On Tuesday, the Supreme Court voted five to four against part of a statute that allowed the government to deport some immigrants convicted of “crimes of violence.” The decision angered the Trump administration which has fought to fast-track the deportation of all immigrants.

In a tweet Tuesday, President Trump stated, “Today’s Court decision means that Congress must close loopholes that block the removal of dangerous criminal aliens, including aggravated felons.”

In its decision, the court affirmed a Ninth Circuit Court of Appeals ruling that blocked the deportation of James Dimaya, a 25-year legal US resident from the Philippines, who was convicted of two burglaries. Dimaya came to the US when he was 13.

After he was convicted of two home burglaries in California, the government tried to deport Dimaya on the grounds that he had committed a “violent crime.” Although neither burglary involved violence or physical attacks against anyone, the statute defined a violent crime as any crime that involved a “substantial risk of force against the person or property of another.”
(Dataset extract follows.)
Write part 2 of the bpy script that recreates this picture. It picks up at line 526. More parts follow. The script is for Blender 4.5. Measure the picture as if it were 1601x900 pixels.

The Supreme Court ruled that the language was unconstitutionally vague and could be interpreted in an arbitrary and discriminatory way. The text of the statute was passed in 1984 with Democrats providing 210 of the 316 “yes” votes in the House of Representatives and 35 of the 78 “yes” votes verses just six of the 11 “no” votes in the Senate. Democrats voting “yes” on this now-unconstitutional language include then-Congresspersons Richard Durbin, Charles Schumer and Al Gore, as well as Senators Joe Biden, Daniel Moynihan, Bill Bradley and Sam Nunn.

Justice Neil Gorsuch, appointed by Trump to succeed the deceased far-right Antonin Scalia, cast the deciding vote against the law along with the four nominally liberal judges.

In his opinion, Gorsuch wrote that “the Constitution looks unkindly on any law so vague that reasonable people cannot understand its terms and judges do not know where to begin in applying it."

“Vague laws,” he added, “invite arbitrary power.”

The case, Sessions v. Dimaya, was first argued in January 2017 but was left with a split vote because of the vacancy caused by the death of Antonin Scalia the previous year. The justices were deadlocked four to four, and the case had to be reargued in October after Gorsuch joined the court.

In 2015, in a similar case called Johnson v. United States, the Supreme Court ruled that a key part of the Armed Career Criminals Act (ACCA) was unconstitutional on similar grounds. The ACCA was also passed with overwhelming bipartisan support in 1984.

In Dimaya, Justice Elena Kagan wrote in an opinion that the lower courts had been unable to apply the law consistently.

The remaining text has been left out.